Backwards & Forward in Heels 

Linda Belans 



Here, on the heels of International Women’s Day, I’m feeling reflective as I anticipate beginning my 74th revolution around the sun in May.

         I’m thinking about the policies, laws, and rules – spoken and whispered –  that defined and shaped the personal, political and economic power of my generation. At the very least, it meant that my college girlfriends and I were required to wear skirts to campus. If we were caught wearing long pants, even when it was 10 degrees below zero in 2 feet of snow, we could get shipped back home. In class, we had to pay as much attention to keeping our bare legs crossed as learning about the new field of study – Ecology.

         It meant that one hyacinth-scented day, I got ejected from the sorority I joined in a moment of first-year loneliness. It seems that an alum spotted me riding on the back of my male cousin's Moped, off campus, on a Saturday. This behavior was considered "unladylike” by the sisters that threw me out.
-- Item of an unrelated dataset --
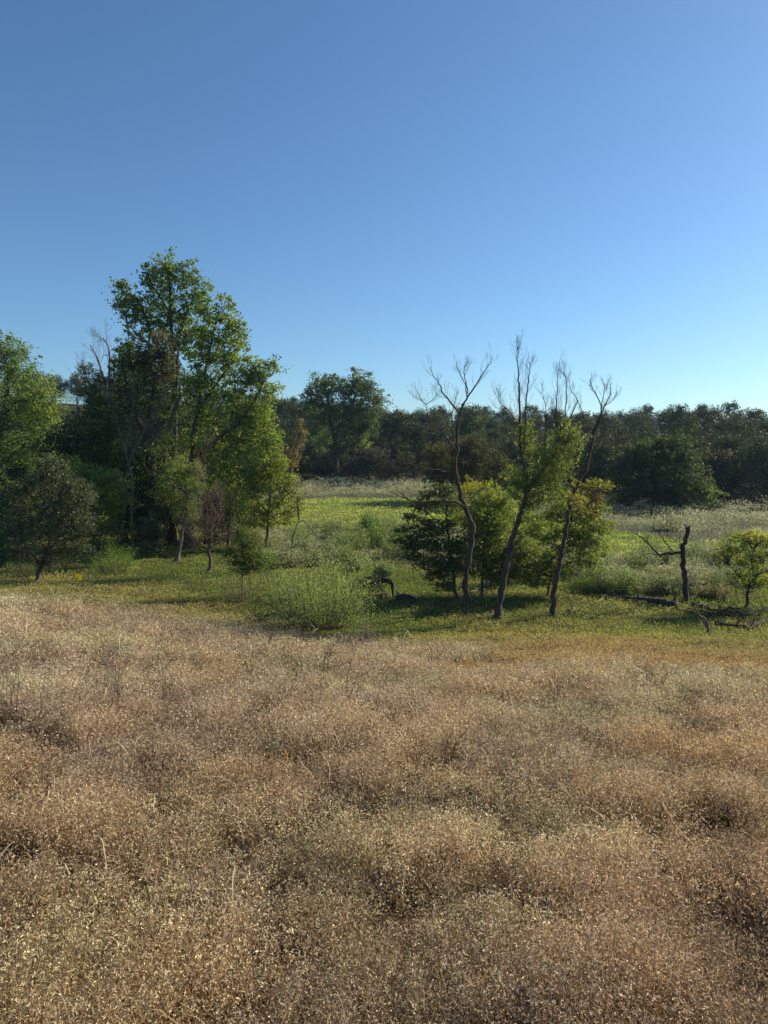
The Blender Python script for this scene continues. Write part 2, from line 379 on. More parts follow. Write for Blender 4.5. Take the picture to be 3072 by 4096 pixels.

After that, while I searched the bottom of my purse every day for bus fare, my cousin continued to scoot around town, to and from campus, or anywhere he liked. In his seldom-washed blue jeans.

         Ladylike also meant using the euphemism “sick” for having our period, and feeling shame when purchasing tampons which weren’t yet appropriated by Madison Avenue as money-makers.

         Those were all arbitrary inequities and indignities, the ones that had ripple effects through our daily lives and imagined futures.

         Then came the legal discriminations. When I married the first time in 1965, I was the breadwinner and bread-maker for a big chunk of that 13-year marriage, while my husband pursued several advanced degrees. But the law prevented me from having a credit card in my own name. For the next 9 years.  

         In 1966, it meant that at a secretarial job interview at the University of Pittsburgh, the male personnel manager asked me what kind of birth control I used because he didn't want to hire a woman who would get pregnant. It was legal for him to ask that question, legal to fire me if I did get pregnant, and illegal to have an abortion.

         In fact, I was using Enovid, the first birth control pill that came to market five years earlier. It was so overloaded with hormones, we did, indeed, get sick. Initially introduced for menstrual problems, then prescribed as a birth control pill for married women only, Enovid caused dizziness, extreme nausea, and severe headaches for most women. For some of us, it also caused blood clots, for others, heart attacks.

         Shortly after I married for the second time in the early '80s, I made sure my newly reclaimed birth name was on my own credit card. The house, of course, was in his name. A few years later, about to be divorced again, I presented the card to pay for a newfangled microwave oven to help make my life easier for my two adolescent children and me. The card was rejected. It seems that my soon-to-be ex-husband cancelled it, and the law, or lack of one, allowed this. My children still talk about that day, the day their mother lost her mind screaming at the cashier, at the bank manager, and anyone else who got caught in the crossfire as I charged my way down the mall concourse, waving the useless plastic.

         And, like most women, I was paid less than the man who sat next to me, even though we did the same job, or I had more experience, or trained him, or in one rare blip, was his boss. I never made it past a couple of episodes of Mad Men. It should have come with trigger warnings.

     For most of us, glass was something we rubbed squeaky clean, not tried to shatter. When we did, we got injured from the debris of broken marriages, angry colleagues, bosses who humiliated us for asking for a raise – and the loneliness that comes with that territory.

         Nevertheless, we persisted. And we keep on persisting and moving forward – we have a record number of women in the Democratic congress. And, standing still – we have a staggeringly stagnant number of white men in the Republican senate. In the United States, white women still make twenty cents or less on the dollar than white men do, Black women 61 cents less, and Latinas 54 cents. And stepping back – we have lost the Wage Gap Initiative. And teetering – women are at risk of losing our right-to-choose. Pushing back – women are using political voices and power against misogyny, injustice, and inequity.

         So, on the day after we call attention to women internationally, we can never afford to forget that women around the world are still far from equal – even with each other. And I’m imagining a future where we don’t have to imagine this anymore.